Fairfax follies: two days, two stuff-ups and a Facebook ‘false’
Fairfax follies plus blowhard Simon Chapman goes tilting at windmills — metaphorically, natch.
To get one major story political story wrong may be regarded as misfortune. Mark Kenny and Peter Martin, Fairfax Media, Tuesday:
Malcolm Turnbull is facing a perfect storm in coming weeks with … a difficult mini-budget pencilled in for October to facilitate tough policy changes … Fairfax Media understands Mr Turnbull and new Treasurer Scott Morrison are planning to bring forward the mid-year fiscal and economic outlook from its usual December release to reset key policy directions, with education and taxation among the areas set for change.
Mathias Cormann, Sky News Australia, Tuesday evening:
I don’t know where that speculation comes from … That speculation is wrong and it must be coming from people who don’t really appreciate what is involved in putting together a budget update in an orderly fashion.
Two in two days looks like carelessness.
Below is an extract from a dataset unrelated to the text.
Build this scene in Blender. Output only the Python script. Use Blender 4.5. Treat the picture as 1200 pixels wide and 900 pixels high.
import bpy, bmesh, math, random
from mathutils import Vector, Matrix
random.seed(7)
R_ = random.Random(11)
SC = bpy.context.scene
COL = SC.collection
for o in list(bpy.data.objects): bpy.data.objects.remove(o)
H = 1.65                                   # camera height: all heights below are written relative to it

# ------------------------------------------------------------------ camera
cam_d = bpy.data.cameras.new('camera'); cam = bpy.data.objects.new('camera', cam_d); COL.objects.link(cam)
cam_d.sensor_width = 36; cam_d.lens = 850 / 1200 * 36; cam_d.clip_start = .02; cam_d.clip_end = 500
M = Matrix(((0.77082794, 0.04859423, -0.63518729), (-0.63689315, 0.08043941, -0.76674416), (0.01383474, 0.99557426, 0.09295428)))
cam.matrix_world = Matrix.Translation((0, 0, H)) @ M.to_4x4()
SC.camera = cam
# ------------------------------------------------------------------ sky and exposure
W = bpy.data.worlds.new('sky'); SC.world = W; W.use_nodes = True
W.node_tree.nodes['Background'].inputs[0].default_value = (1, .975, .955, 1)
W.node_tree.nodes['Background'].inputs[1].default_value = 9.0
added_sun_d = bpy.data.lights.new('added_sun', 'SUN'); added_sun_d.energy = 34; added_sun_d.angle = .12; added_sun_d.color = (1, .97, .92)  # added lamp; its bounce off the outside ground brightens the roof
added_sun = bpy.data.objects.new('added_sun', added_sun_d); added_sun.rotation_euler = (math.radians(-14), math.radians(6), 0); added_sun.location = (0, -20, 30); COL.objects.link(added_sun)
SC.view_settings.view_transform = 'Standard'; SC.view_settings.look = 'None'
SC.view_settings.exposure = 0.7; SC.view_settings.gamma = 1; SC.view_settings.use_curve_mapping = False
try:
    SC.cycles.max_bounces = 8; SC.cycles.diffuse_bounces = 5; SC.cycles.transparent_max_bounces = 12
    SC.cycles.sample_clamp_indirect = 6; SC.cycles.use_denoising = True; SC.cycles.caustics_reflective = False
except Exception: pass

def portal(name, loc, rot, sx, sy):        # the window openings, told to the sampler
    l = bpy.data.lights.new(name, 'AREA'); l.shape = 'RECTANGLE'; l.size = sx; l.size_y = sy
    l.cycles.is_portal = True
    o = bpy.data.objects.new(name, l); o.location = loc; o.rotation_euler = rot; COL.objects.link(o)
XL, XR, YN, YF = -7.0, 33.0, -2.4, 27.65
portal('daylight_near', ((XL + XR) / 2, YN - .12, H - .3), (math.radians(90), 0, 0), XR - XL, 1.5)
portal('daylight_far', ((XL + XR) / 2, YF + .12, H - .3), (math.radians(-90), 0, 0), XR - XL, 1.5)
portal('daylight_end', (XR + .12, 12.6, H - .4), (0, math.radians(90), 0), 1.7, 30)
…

Mark Hawthorne, Fairfax Media, yesterday:
In one of his first acts after becoming Prime Minister, Malcolm Turnbull last week secretly suspended all work on the Abbott government’s white paper on taxation, just weeks before it was due to deliver its first preliminary report. Stunned bureaucrats at the federal Treasury, the Tax White Paper Taskforce and the Board of Taxation, were last week told work on the white paper — instigated by former treasurer Joe Hockey in 2014 — would come to a complete halt.
Turnbull, Facebook, also yesterday:
This story … is not true. We have not stopped work on the tax white paper — quite the contrary, as I said earlier in the week tax reform is at the centre of our efforts to make Australia a more innovative, productive and prosperous economy.
Semiotician vs science. University of Sydney professor of public health Simon Chapman in evidence to the Senate Select Committee on Wind Turbines, June 29:
How is it that in non-Anglophone nations with large-scale wind farms like Germany, Denmark, Spain, Portugal, The Netherlands and Sweden there is little to no history of complaints?
Chapman in The Sydney Morning Herald, December 21, 2011:
I have lived and holidayed in France where turbines can be seen in many parts of the country. Public health colleagues and neighbours there looked blank when I asked about negative public opinion or health problems. Three friends who recently walked northern Spain’s pilgrims trail reported the same mystified conversations.
Feature in France’s Le Figaro magazine, September 2, Industrial wind turbines — the scandal:
On one side the heavily subsidised electricity generated by wind turbines has a good public image being considered “ecologically correct”. On the other, its … power conceals nuisances that have a multitude of consequences: changes to the countryside, noise, hidden illnesses, financial jealousy, devaluation of property, risk of corruption … Result: the wind turbines that on average operate at only 23 per cent of their capacity due to the intermittent nature of wind cause controversy everywhere.
Or you might be Kevin Rudd. Peta Credlin, Women of the Future awards function, Tuesday night:
If I was a guy I wouldn’t be bossy, I’d be strong. If I was a guy I wouldn’t be a micromanager, I’d be across my brief, or across the detail.